Thibaut Pez, interview chaton bonbon

Le journal d'Olivier Steiner © Christine Marcandier

Page estivale du journal d’Olivier Steiner : entretien avec Thibaut Pez, en mode Messenger.

Olivier Steiner : Bon voilà, je suis armé : clopes, verre de jus d’ananas. Dehors quelque chose comme 38 degrés à l’ombre. Commençons par ton nom par exemple, tu t’appelles vraiment Thibaut Pez ?

Thibaut Paz

Thibaut Paz : Presque. J’ai raccourci mon nom de famille, Pez est le surnom que m’ont toujours donné mes potes.

OS : Je demandais car j’entends forcément « petit beau et bonbon Pez », et l’alliage n’est pas pour me déplaire ! Pardonne moi mais je te découvre, jusqu’à présent tu n’étais (à peu près) qu’un joli visage dans mon facebook, il aura fallu que je tombe sur ton clip Que tu meures !

TP : Ben ça me fait super plaisir que ça te plaise, vraiment.

OS : Je vais te mettre à l’aise (ou pas) mais je suis très mauvais en musique et je ne sais pas en parler ! J’oublie les titres, les genres, noms des chanteurs ou groupes, etc. La musique est partout dans ma vie mais elle ne s’imprime pas. Tu comprends ?

TP : L’important n’est pas le savoir encyclopédique, ce sont les notes, ce qu’elles te font ressentir. Les images que ça t’évoque, les souvenirs qui reviennent, les sentiments partagés, mélangés. Moi j’ai une relation presque familiale avec certaines de mes idoles, très très intime en tout cas. Tu vois ?

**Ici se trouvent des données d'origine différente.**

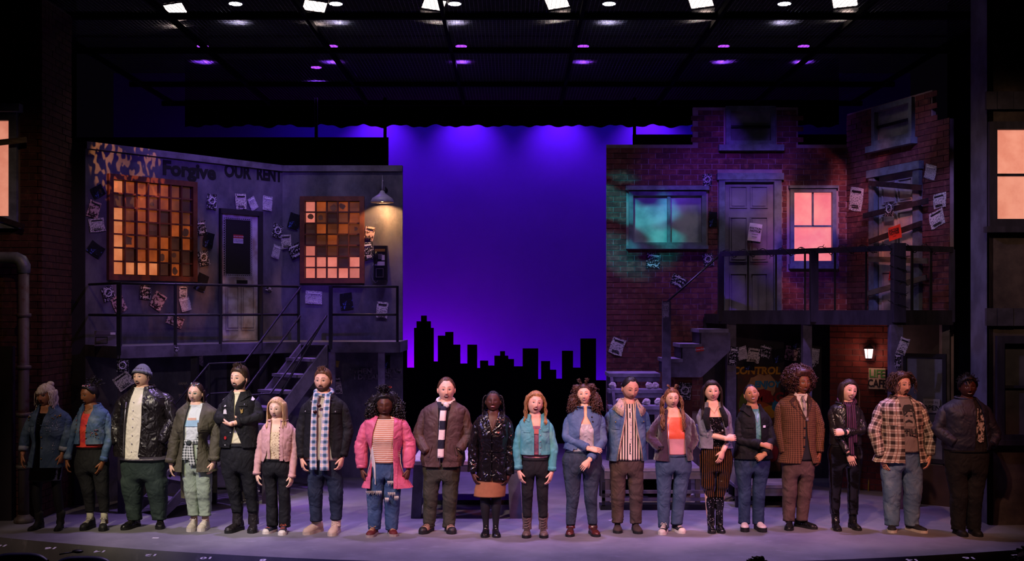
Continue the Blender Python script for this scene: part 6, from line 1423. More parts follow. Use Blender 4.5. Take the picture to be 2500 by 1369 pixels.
    def hair_done(s, comb='back', n=170, ln=.085, r=.0032, kind=None):
        """fine strands combed over the scalp, then the finished hair"""
        hl = hairline(kind or s.hkind); R = s.rnd; th = s.hth
        for k in range(n if comb else 0):
            a = R.uniform(-180, 180); po = R.uniform(6, 100)
            if math.cos(math.radians(po)) < hl(abs(math.radians(a)))+.02: continue
            sg = 1 if a > 0 else -1; d = {'back': (0, 1, .05), 'side': (sg*1.0, .25, -.1), 'down': (sg*.2, .1, -1), 'up': (0, .4, .8)}[comb]
            s.lock(a, po, ln*R.uniform(.7, 1.2), r*R.uniform(.8, 1.4), 7, .0015, .05, .06 if comb == 'back' else .16, .12, d, 4, .7, .5, th*.95, 1.0+th*9.5, torso=False, hug=True)
        s.hair_o = s.O(s.hmb, 'hair', s.hmat); return s.hair_o
    def sim(s, az, pol, ln, seg, grav, out, dirx, gap, root, torso, toff, hug=False):
        az, pol = math.radians(az), math.radians(pol); v = head_point(az, pol, 0)*root; Rm = s.Hm.to_3x3().normalized()
        nrm = Rm @ Vector((math.sin(pol)*math.sin(az), -math.sin(pol)*math.cos(az), math.cos(pol))); p = s.Hm @ v; d = nrm*out+(Rm @ Vector(dirx) if dirx else Vector((0, 0, 0))); d = d.normalized() if d.length > 1e-5 else nrm; path = [p.copy()]; st = ln/seg; Hi = s.Hm.inverted()
        for i in range(seg):
            d = (d*(1-grav)+Vector((0, 0, -1))*grav).normalized(); p = p+d*st
            q = Hi @ p; e = math.sqrt((q.x/(HW+gap))**2+(q.y/(HD+gap))**2+(q.z/(HH_+gap))**2)
            if e < 1 or hug:
                p2 = s.Hm @ (q/e); d = (p2-path[-1]).normalized() if hug else d; p = p2
            if torso and p.z < s.zn+.01:
                cx, a, b_ = s.prof(p.z); a += toff; b_ += toff; e = math.sqrt(((p.x-cx)/a)**2+(p.y/b_)**2)
                if e < 1 and e > 1e-4:
                    xx = min(abs((p.x-cx)/a), .96); yy = b_*math.sqrt(1-xx*xx); yt = -yy if abs(az) < 2.0 else yy; p = Vector((p.x, p.y+(yt-p.y)*min(1, .35+.12*i/seg*8), p.z))
            path.append(p.copy())
        return path
    def lock(s, az, pol, ln, r=.009, seg=14, wave=0, wl=.12, grav=.3, out=.5, dirx=None, n=5, flat=.55, tap=.55, gap=.012, root=1.03, phase=None, mb=None, curl3=False, torso=True, toff=.035, hug=False):
        mb = mb or s.hmb; path = s.sim(az, pol, ln, seg, grav, out, dirx, gap, root, torso, toff, hug); st = ln/seg
        if wave:
            ph = s.rnd.uniform(0, 6.28) if phase is None else phase; acc = 0
            for i in range(1, len(path)):
                acc += st; w_ = wave*min(1, acc/.05); an = 2*math.pi*acc/wl+ph; tx = (path[i]-s.hc); sdv = Vector((tx.y, -tx.x, 0)); sdv = sdv.normalized() if sdv.length > 1e-5 else Vector((1, 0, 0)); o = Vector((tx.x, tx.y, 0)); o = o.normalized() if o.length > 1e-5 else Vector((0, -1, 0))
                path[i] = path[i]+sdv*(w_*math.sin(an))+(o*(w_*(1+math.cos(an))*.7) if curl3 else Vector((0, 0, 0)))
        k = len(path); mb.tube(path, [r*(.7+.3*min(1, i/2))*(1-(1-tap)*(i/(k-1))**2) for i in range(k)], n, flat=flat)
        return path
    def curtain(s, a0, a1, ln, pol=58, grav=.42, out=.5, gap=.020, amp=.008, fwd=-.25, seg=16, toff=.03, wavez=0, wl=.1, ends=.03, step=4):
        """solid fall of hair round the sides and back of the head"""
        cols = []; az = a0; o_ = Vector((s.seed*5.5, 0, 0))
        while az <= a1:
            a = az if az <= 180 else az-360; e = 1-min(min(az-a0, a1-az)/50, 1); sg = 1 if a > 0 else -1
            path = s.sim(a, pol, ln*(1+s.rnd.uniform(-.04, .04)), seg, grav, out, (sg*.25, fwd*e+.15, -.3), gap+.010*(1-e), 1.02, True, toff); k = len(path)
            for i in range(k):
                q = path[i]; t = i/(k-1); n_ = mnoise.noise(Vector((az*.16, t*1.2, 0))+o_)+.5*mnoise.noise(Vector((az*.5, t*1.5, 3))+o_); o = Vector((q.x-s.hc.x, q.y, 0)); o = o.normalized() if o.length > 1e-5 else Vector((0, 1, 0)); q += o*(amp*n_*(.4+t)+(wavez*math.sin(2*math.pi*t*ln/wl+az*.1)*min(1, 2*t)))
                if i == k-1: q.z += s.rnd.uniform(-ends, ends*.5)
            cols.append(path); az += step
        s.hmb.loft(cols, False); inn = [[q+(Vector((s.hc.x, 0, q.z))-q)*.10 for q in c] for c in cols]; s.hmb.loft(inn, False, flip=True)
        s.hmb.loft([inn[0], cols[0]], False); s.hmb.loft([cols[-1], inn[-1]], False); s.hmb.loft([[c[-1] for c in cols], [c[-1] for c in inn]], False)
    def mass(s, c, r, amp=.2, freq=22, nu=32, nv=20, curls=0, cr=.007, cl=.07, wave=.012, wl=.03, fall=.5, keep=None):
        """dense body of curls or coils behind and round the head (head units)"""
        o_ = Vector((s.seed*4.1, 0, 0)); c = Vector(c); s.hmb.ell(s.Hm @ c, tuple(x*s.hs*.93 for x in r), nu, nv, 0, s.Hm.to_3x3().normalized(), lambda q: amp*(mnoise.noise(q*freq+o_)+.7*abs(mnoise.noise(q*freq*2.3-o_))))
        R = s.rnd
        for k in range(curls):
            z = R.uniform(-1, 1); a = R.uniform(0, 6.283); n_ = Vector((math.sqrt(1-z*z)*math.cos(a), math.sqrt(1-z*z)*math.sin(a), z)); q = c+Vector((n_.x*r[0], n_.y*r[1], n_.z*r[2]))
            if (q.x/.062)**2+((q.z+.02)/.098)**2 < 1 and q.y < .02: continue
            if keep and not keep(q): continue
            t = n_.cross(Vector((R.uniform(-1, 1), R.uniform(-1, 1), R.uniform(-1, 1)))).normalized(); t = (t*(1-fall)+Vector((0, 0, -1))*fall+n_*.25).normalized(); sd = t.cross(n_).normalized(); ph = R.uniform(0, 6.28); st = cl/9; pts = []; ln = R.uniform(.7, 1.25)
            for i in range(10): an = 2*math.pi*i*st*ln/wl+ph; pts.append(s.Hm @ (q+t*(i*st*ln)+sd*(wave*math.sin(an))+n_*(wave*.8*math.cos(an))-n_*.004*i*.5))
            s.hmb.tube(pts, [cr*s.hs*(.6+.4*min(1, i/2))*(1-.4*(i/9)**2) for i in range(10)], 4, flat=.7)
    def beard(s, m, full=True, name='beard', th=.006):
        mb = MB(); ids = {}; Hm = s.Hm; o_ = Vector((s.seed, 0, 0)); lf = lerpf([(0, -.42), (.28, -.38), (.5, -.55), (.9, -.40), (1.3, -.05), (1.5, .12), (1.7, .2)])
        def pt(i, j):
            a, p = AZ[i % NAZ], PO[j]; v = head_point(a, p, s.fat); dz = math.cos(p); aa = abs(a); mk = min(lf(aa)-dz, (1.62-aa)*.5, (dz+.99)*2)
            if v.y < 0: mk = min(mk, (((v.x/.024)**2+((v.z+.0625)/.0115)**2)-1)*.12)
            w_ = sm(mk, 0, .07); nrm = Vector((math.sin(p)*math.sin(a), -math.sin(p)*math.cos(a), dz)); return mk, Hm @ (v+nrm*(th*w_*(.8+.5*mnoise.noise(v*120+o_))-.003*(1-w_)))
        G = [[pt(i, j) for i in range(NAZ)] for j in range(len(PO))]
        for j in range(len(PO)-1):
            for i in range(NAZ):
                c = [(i % NAZ, j), (i % NAZ, j+1), ((i+1) % NAZ, j+1), ((i+1) % NAZ, j)]
                if all(G[q[1]][q[0]][0] > -.10 for q in c):
                    for q in c:
                        if q not in ids: ids[q] = mb.pts([G[q[1]][q[0]][1]])
                    mb.face([ids[q] for q in c])
        s.O(mb, name, m)
    def moustache(s, m, wd=.026, drop=.006, t=.007, name='moustache'):
        mb = MB(); q = [-1+2*i/10 for i in range(11)]; top = [(wd*x, -.046-.004*abs(x)**2-drop*abs(x)**3) for x in q]; bot = [(wd*x, -.046-t*(1-.4*abs(x))-drop*abs(x)**2*1.4-.001) for x in q]; s.fstrip(mb, top, bot, 0, .005); s.fstrip(mb, [(x*.9, z+.001) for x, z in top], top, 0, .003); s.O(mb, name, m)
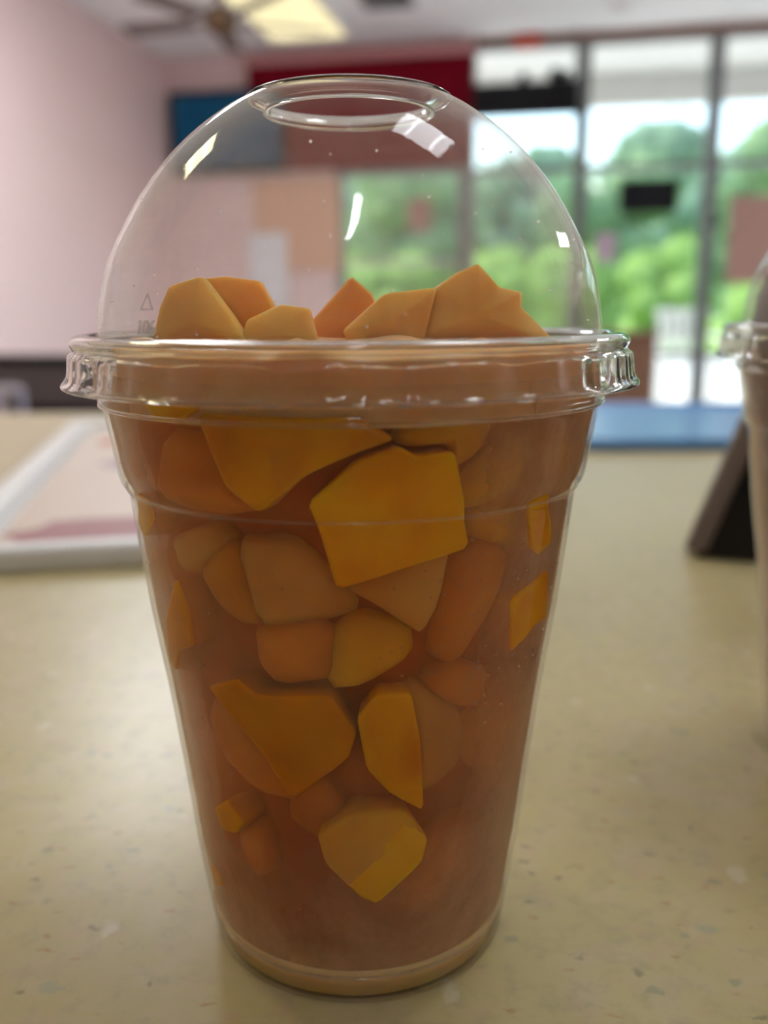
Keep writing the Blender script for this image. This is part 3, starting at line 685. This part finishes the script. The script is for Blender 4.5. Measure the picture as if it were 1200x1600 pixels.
# angle (degrees from the side facing the viewer), height (mm); gap to the wall, thickness
CH = [
 ([(-29.5,106.9),(-12.2,106.7),(2.8,106.7),(9.7,103.5),(2.7,101.6),(-6.9,98.5),(-18.3,91.9),(-25.0,95.9),(-27.6,101.1)], .9, 16, 'f_amber', 'broad dark amber slab just under the lid rim, upper left of the cup', (0, 0)),
 ([(-7.4,94.2),(2.7,100.6),(10.3,102.5),(14.0,101.0),(21.7,101.4),(24.3,94.8),(28.0,85.8),(13.5,83.6),(-2.3,80.3),(-4.7,87.0)], .35, 20, 'f_bright', 'largest bright orange block in the middle of the upper cup', (0, -1)),
 ([(-26.9,85.1),(-13.7,86.2),(-6.7,83.9),(1.7,75.7),(-9.0,74.0),(-21.6,72.3),(-24.8,75.6)], 2.0, 16, 'f_pale', 'pale brownish block left of centre below the largest orange block', (0, 0)),
 ([(0.4,78.8),(10.8,82.7),(23.7,84.8),(21.7,76.2),(18.4,72.0),(15.5,73.0),(8.8,76.0)], 1.2, 14, 'f_pale', 'pale pointed wedge under the right of the largest orange block', (0, 2)),
 ([(-3.4,71.4),(2.4,74.6),(16.3,72.7),(15.5,67.5),(4.1,63.8),(-4.1,63.4)], 1.3, 14, 'f_olive', 'olive yellow slab in the middle of the cup', (0, 0)),
 ([(25.1,92.1),(28.6,97.4),(37.0,100.0),(46.0,101.0),(46.3,94.1),(37.0,92.1)], 1.6, 14, 'f_olive', 'yellow green tinted slice at the upper right of the cup', (0, 0)),
 ([(44.2,91.5),(51.4,92.4),(58.8,82.7),(52.5,81.5),(47.7,83.5)], .35, 12, 'f_bright', 'small upright orange strip against the right wall, upper one', (0, 0)),
 ([(42.6,75.4),(59.8,78.0),(64.5,68.2),(55.2,68.4),(50.0,66.5),(45.4,65.4)], .35, 12, 'f_bright', 'orange strip with a slanted top against the right wall, lower one', (0, 0)),
 ([(-59.1,91.9),(-54.4,91.0),(-53.4,87.8),(-62.8,83.4),(-68.2,85.1)], .35, 10, 'f_amber', 'small amber sliver against the left wall just below the step', (0, 0)),
 ([(-46.6,78.8),(-43.2,73.8),(-43.6,67.2),(-51.9,64.7),(-58.0,59.5),(-62.6,60.5),(-54.9,71.2)], .35, 12, 'f_amber', 'tall amber lens shaped piece against the left wall', (0, 0)),
 ([(-43.2,79.3),(-31.4,84.7),(-27.7,83.8),(-26.0,72.8),(-32.4,72.0),(-39.3,74.4)], 1.2, 14, 'f_amber', 'brown piece left of the pale brownish block', (0, 0)),
 ([(-40.8,60.3),(-29.7,63.4),(-23.7,61.2),(-4.6,62.5),(1.8,55.6),(-0.4,50.8),(-16.7,42.2),(-24.1,49.8),(-35.8,57.3)], .35, 18, 'f_deep', 'large dark amber slab with a pointed left end in the lower left', (0, 0)),
 ([(1.6,58.5),(6.8,62.6),(15.5,62.1),(18.4,53.3),(20.7,39.4),(10.6,43.8),(4.0,48.9)], .35, 16, 'f_amber', 'amber wedge in the lower middle, its tip pointing down', (2, 0)),
 ([(-10.9,35.1),(1.0,39.8),(15.2,40.0),(22.9,33.6),(21.3,29.0),(7.3,21.8),(2.5,23.1),(-8.6,29.4)], .35, 16, 'f_olive', 'yellow amber wedge nearest the bottom of the cup', (0, 2)),
 ([(-22.3,37.0),(-11.1,42.6),(-3.5,37.3),(-8.7,28.1),(1.5,21.7),(-5.5,17.5),(-19.8,26.3)], 1.8, 14, 'f_red', 'reddish piece left of the bottom amber wedge', (0, 0)),
 ([(-47.6,35.0),(-40.9,38.2),(-35.0,34.8),(-38.5,31.9),(-44.9,31.1)], .35, 9, 'f_amber', 'small amber bit on the lower left wall', (0, 0)),
 ([(-41.3,30.4),(-33.3,32.8),(-29.3,26.1),(-35.0,23.1)], 1.2, 9, 'f_red', 'small reddish bit below the small amber bit at lower left', (0, 0)),
 ([(34.4,52.1),(49.0,54.6),(66.4,52.0),(61.3,42.0),(55.4,37.4),(43.6,42.8)], 1.4, 14, 'f_bright', 'orange piece at the right wall below the frosted patch', (0, 0)),
 ([(17.1,25.3),(27.0,30.9),(44.2,32.3),(39.2,23.6),(28.7,18.5),(18.8,17.5)], 2.4, 13, 'f_red', 'hazy reddish piece at the lower right', (0, 0)),
 ([(-59.8,19.6),(-54.9,18.9),(-52.9,17.0),(-60.3,14.3)], .35, 7, 'f_amber', 'tiny amber fleck at the left wall near the base', (0, 0)),
 ([(-44.6,107.7),(-36.0,107.7),(-28.7,107.6),(-33.7,105.2),(-40.0,105.6)], .4, 9, 'f_bright', 'small yellow orange piece under the left of the lid rim', (0, 0)),
 ([(12.1,103.4),(18.1,106.4),(33.3,104.5),(29.6,100.2),(24.1,98.7),(22.9,102.1),(14.0,101.9)], 1.4, 13, 'f_amber', 'brown orange piece right of the broad slab under the lid rim', (0, 0)),
 ([(-42.5,102.1),(-30.5,101.9),(-25.8,95.9),(-22.0,92.6),(-35.2,90.9),(-52.8,91.7)], 2.2, 13, 'f_red', 'hazy piece at the upper left above the step in the wall', (0, 0)),
 ([(18.1,60.4),(32.4,56.3),(51.3,42.4),(41.8,40.9),(22.1,40.4),(19.9,52.0)], 1.5, 15, 'f_pale', 'paler orange block right of the lower amber wedge', (0, 0)),
 ([(-24.3,71.3),(-6.2,73.0),(-4.5,64.8),(-19.8,62.8),(-24.5,65.7)], 2.2, 13, 'f_red', 'dim reddish piece between the pale brownish block and the large dark slab', (0, 0)),
 ([(25.7,81.7),(37.6,84.6),(46.3,81.3),(40.2,73.4),(30.5,65.8),(23.7,70.0)], 2.4, 14, 'f_red', 'hazy reddish piece behind the frosted patch on the right', (0, 0)),
 ([(23.1,61.0),(29.8,64.7),(43.7,61.2),(43.0,55.3),(33.4,56.6)], 2.4, 13, 'f_red', 'hazy reddish piece above the paler orange block on the right', (0, 0)),
 ([(-50.5,52.8),(-36.7,54.4),(-25.1,49.1),(-19.7,41.1),(-32.4,41.0),(-45.8,45.1)], 2.4, 14, 'f_red', 'hazy piece below the pointed end of the large dark slab', (0, 0)),
 ([(32.2,91.5),(44.1,90.7),(46.5,83.4),(35.4,85.9),(30.6,88.5)], 2.2, 12, 'f_amber', 'hazy brown piece right of the largest orange block', (0, 0)),
 ([(-53.8,83.9),(-36.3,88.2),(-31.2,85.6),(-43.5,79.8),(-50.9,79.3)], 2.4, 12, 'f_pale', 'frosted pale piece on the left under the step', (0, 0)),
 ([(48.9,101.2),(60.9,101.2),(62.0,95.2),(54.8,93.3)], 1.6, 11, 'f_amber', 'brown piece at the right wall of the upper cup', (0, 0)),
]
for i, (poly, ins, th, mat, lab, sh) in enumerate(CH): wall_chunk(poly, ins, th, mat, lab, 100+i, sh)
flat_chunk([(-30.1,122.0),(-28.6,125.2),(-23.8,126.7),(-19.3,121.0),(-15.8,115.8),(-31.4,115.9)], -22, 14, 'f_top', 'rounded amber piece at the left of the dome', 201, 3, tilt=.3)
flat_chunk([(-25.8,126.6),(-21.5,127.0),(-15.6,126.2),(-13.1,122.0),(-13.2,115.7),(-22.5,115.7)], -12, 13, 'f_top2', 'orange brown piece behind the rounded one at the left of the dome', 202, 2, tilt=.3)
flat_chunk([(-16.5,119.8),(-11.2,122.2),(-6.4,121.5),(-4.8,115.5),(-17.9,115.6)], -20, 12, 'f_top', 'low pale piece under the left middle of the dome', 203, 2, tilt=.4)
flat_chunk([(-8.4,118.3),(-0.1,127.3),(3.9,123.9),(4.5,120.8),(3.5,115.2),(-7.1,114.7)], 0, 11, 'f_top2', 'deep orange pointed piece in the middle of the dome', 204, 2, tilt=.25)
flat_chunk([(-1.1,117.9),(5.8,123.9),(14.8,124.9),(12.2,115.1),(-0.1,115.2)], -15, 12, 'f_top', 'amber piece right of the pointed one under the dome', 205, 2.5, tilt=.35)
flat_chunk([(8.0,115.5),(14.6,124.8),(18.9,127.6),(22.3,129.0),(26.0,124.9),(29.8,124.1),(29.7,121.5),(35.8,115.3)], -10, 15, 'f_top', 'tallest fruit piece at the right of the dome with a notched top', 206, 3, tilt=.3)
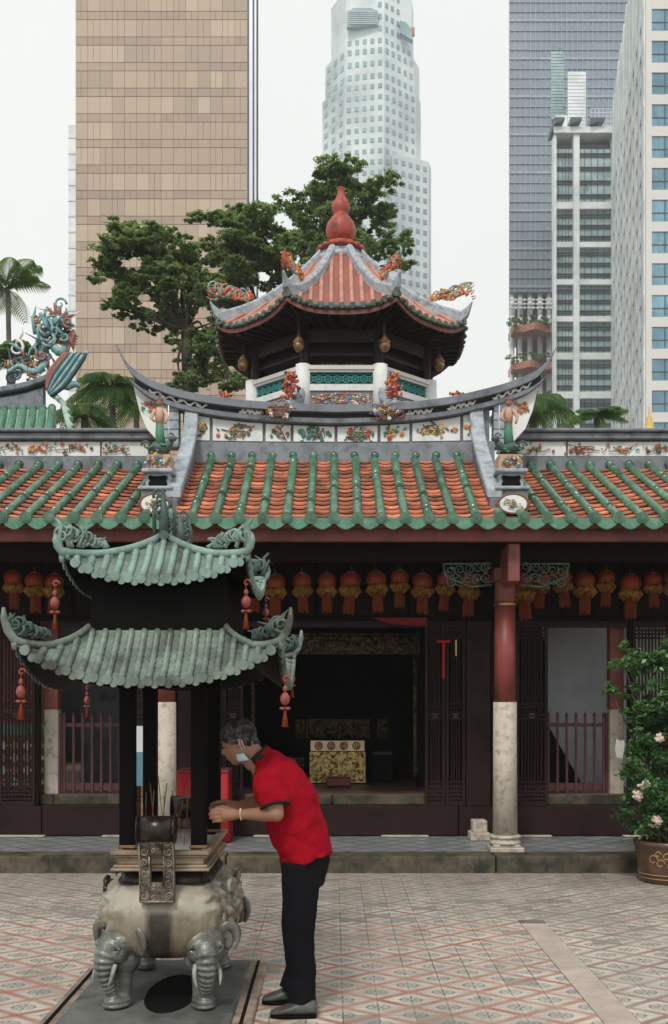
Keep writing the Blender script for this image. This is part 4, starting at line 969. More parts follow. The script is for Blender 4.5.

OS : Je vois très bien, ça me fait ça avec Proust ou Dalida par exemple.

TP : Tu cites un écrivain et une chanteuse, c’est la même démarche au fond.

OS : Oui et c’est même (j’ai essayé) à bien des égards plus difficile d’écrire une bonne chanson. Tu écris tes textes ?

TP : Je fais tout : je compose, j’écris, je produis et je chante !

OS : Génial ! Et tu fais ça depuis combien de temps ?

TP : J’ai toujours été musicien, j’ai toujours écrit des petits trucs, j’avais des mélodies dans ma tête et dans mon iPhone, mais j’ai vraiment commencé à enclencher le « processus » de façon sérieuse il y a environ trois ans. Du coup j’ai un paquet de chansons dans mon ordi que j’ai jamais sorties. Je te ferai écouter si tu veux…

OS : Tu as quel âge ?

TP : 30 ans tout rond.

OS : C’est encore bien chaton, 30 ans. Avec grand plaisir pour l’écoute des autres titres. Sinon tu me parlais de tes idoles, tu peux citer quelques noms ? quelques étoiles dans ton univers ?

TP : Mais PLEIN ! Quand j’étais gosse, je n’écoutais QUE de la variété
française : Souchon, Cabrel, Zazie, Farmer… Puis j’ai grandi et là, Radiohead, Bowie, LCD Soundsystem….. Enfin, y en a mille !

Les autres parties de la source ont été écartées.